**WORK REQUIRED**
Your task is to reproduce the entries below word for word.

**GIVEN ENTRIES**
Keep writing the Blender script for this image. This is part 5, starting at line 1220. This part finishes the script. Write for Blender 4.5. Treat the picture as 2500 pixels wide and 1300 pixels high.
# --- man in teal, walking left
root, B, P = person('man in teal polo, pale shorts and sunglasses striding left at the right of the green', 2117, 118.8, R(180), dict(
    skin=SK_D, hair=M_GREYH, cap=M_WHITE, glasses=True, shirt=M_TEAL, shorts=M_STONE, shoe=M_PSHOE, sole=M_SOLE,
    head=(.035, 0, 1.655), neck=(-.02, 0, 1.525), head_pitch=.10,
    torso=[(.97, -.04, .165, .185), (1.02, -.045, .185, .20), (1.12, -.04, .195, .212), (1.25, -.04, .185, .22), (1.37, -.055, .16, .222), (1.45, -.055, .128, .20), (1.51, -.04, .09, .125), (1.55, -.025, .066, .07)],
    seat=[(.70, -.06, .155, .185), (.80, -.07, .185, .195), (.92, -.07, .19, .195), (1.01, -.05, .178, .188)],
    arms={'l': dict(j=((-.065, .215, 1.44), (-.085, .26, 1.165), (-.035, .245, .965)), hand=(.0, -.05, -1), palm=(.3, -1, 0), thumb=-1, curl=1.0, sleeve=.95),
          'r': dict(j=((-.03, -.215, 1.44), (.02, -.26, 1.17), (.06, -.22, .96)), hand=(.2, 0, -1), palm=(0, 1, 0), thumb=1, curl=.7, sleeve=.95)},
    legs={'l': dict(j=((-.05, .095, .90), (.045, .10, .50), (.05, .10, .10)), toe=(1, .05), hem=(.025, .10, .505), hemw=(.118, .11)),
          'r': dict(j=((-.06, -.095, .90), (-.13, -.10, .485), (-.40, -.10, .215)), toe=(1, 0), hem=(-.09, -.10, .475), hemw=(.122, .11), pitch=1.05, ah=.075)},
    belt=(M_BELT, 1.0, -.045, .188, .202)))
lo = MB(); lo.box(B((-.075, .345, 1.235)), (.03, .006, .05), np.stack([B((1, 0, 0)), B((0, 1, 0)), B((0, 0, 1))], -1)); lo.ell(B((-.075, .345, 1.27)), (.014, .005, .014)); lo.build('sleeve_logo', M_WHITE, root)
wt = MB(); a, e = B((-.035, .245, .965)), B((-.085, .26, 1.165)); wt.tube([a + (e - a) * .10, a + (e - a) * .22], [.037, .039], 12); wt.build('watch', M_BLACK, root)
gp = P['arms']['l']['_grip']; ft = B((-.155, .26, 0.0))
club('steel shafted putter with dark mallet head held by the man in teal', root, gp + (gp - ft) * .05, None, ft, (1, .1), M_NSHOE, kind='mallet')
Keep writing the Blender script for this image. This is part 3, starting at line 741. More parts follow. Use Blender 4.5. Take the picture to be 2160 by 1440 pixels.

**TASK RESULT**
Keep writing the Blender script for this image. This is part 5, starting at line 1220. This part finishes the script. Write for Blender 4.5. Treat the picture as 2500 pixels wide and 1300 pixels high.
# --- man in teal, walking left
root, B, P = person('man in teal polo, pale shorts and sunglasses striding left at the right of the green', 2117, 118.8, R(180), dict(
    skin=SK_D, hair=M_GREYH, cap=M_WHITE, glasses=True, shirt=M_TEAL, shorts=M_STONE, shoe=M_PSHOE, sole=M_SOLE,
    head=(.035, 0, 1.655), neck=(-.02, 0, 1.525), head_pitch=.10,
    torso=[(.97, -.04, .165, .185), (1.02, -.045, .185, .20), (1.12, -.04, .195, .212), (1.25, -.04, .185, .22), (1.37, -.055, .16, .222), (1.45, -.055, .128, .20), (1.51, -.04, .09, .125), (1.55, -.025, .066, .07)],
    seat=[(.70, -.06, .155, .185), (.80, -.07, .185, .195), (.92, -.07, .19, .195), (1.01, -.05, .178, .188)],
    arms={'l': dict(j=((-.065, .215, 1.44), (-.085, .26, 1.165), (-.035, .245, .965)), hand=(.0, -.05, -1), palm=(.3, -1, 0), thumb=-1, curl=1.0, sleeve=.95),
          'r': dict(j=((-.03, -.215, 1.44), (.02, -.26, 1.17), (.06, -.22, .96)), hand=(.2, 0, -1), palm=(0, 1, 0), thumb=1, curl=.7, sleeve=.95)},
    legs={'l': dict(j=((-.05, .095, .90), (.045, .10, .50), (.05, .10, .10)), toe=(1, .05), hem=(.025, .10, .505), hemw=(.118, .11)),
          'r': dict(j=((-.06, -.095, .90), (-.13, -.10, .485), (-.40, -.10, .215)), toe=(1, 0), hem=(-.09, -.10, .475), hemw=(.122, .11), pitch=1.05, ah=.075)},
    belt=(M_BELT, 1.0, -.045, .188, .202)))
lo = MB(); lo.box(B((-.075, .345, 1.235)), (.03, .006, .05), np.stack([B((1, 0, 0)), B((0, 1, 0)), B((0, 0, 1))], -1)); lo.ell(B((-.075, .345, 1.27)), (.014, .005, .014)); lo.build('sleeve_logo', M_WHITE, root)
wt = MB(); a, e = B((-.035, .245, .965)), B((-.085, .26, 1.165)); wt.tube([a + (e - a) * .10, a + (e - a) * .22], [.037, .039], 12); wt.build('watch', M_BLACK, root)
gp = P['arms']['l']['_grip']; ft = B((-.155, .26, 0.0))
club('steel shafted putter with dark mallet head held by the man in teal', root, gp + (gp - ft) * .05, None, ft, (1, .1), M_NSHOE, kind='mallet')
Keep writing the Blender script for this image. This is part 3, starting at line 741. More parts follow. Use Blender 4.5. Take the picture to be 2160 by 1440 pixels.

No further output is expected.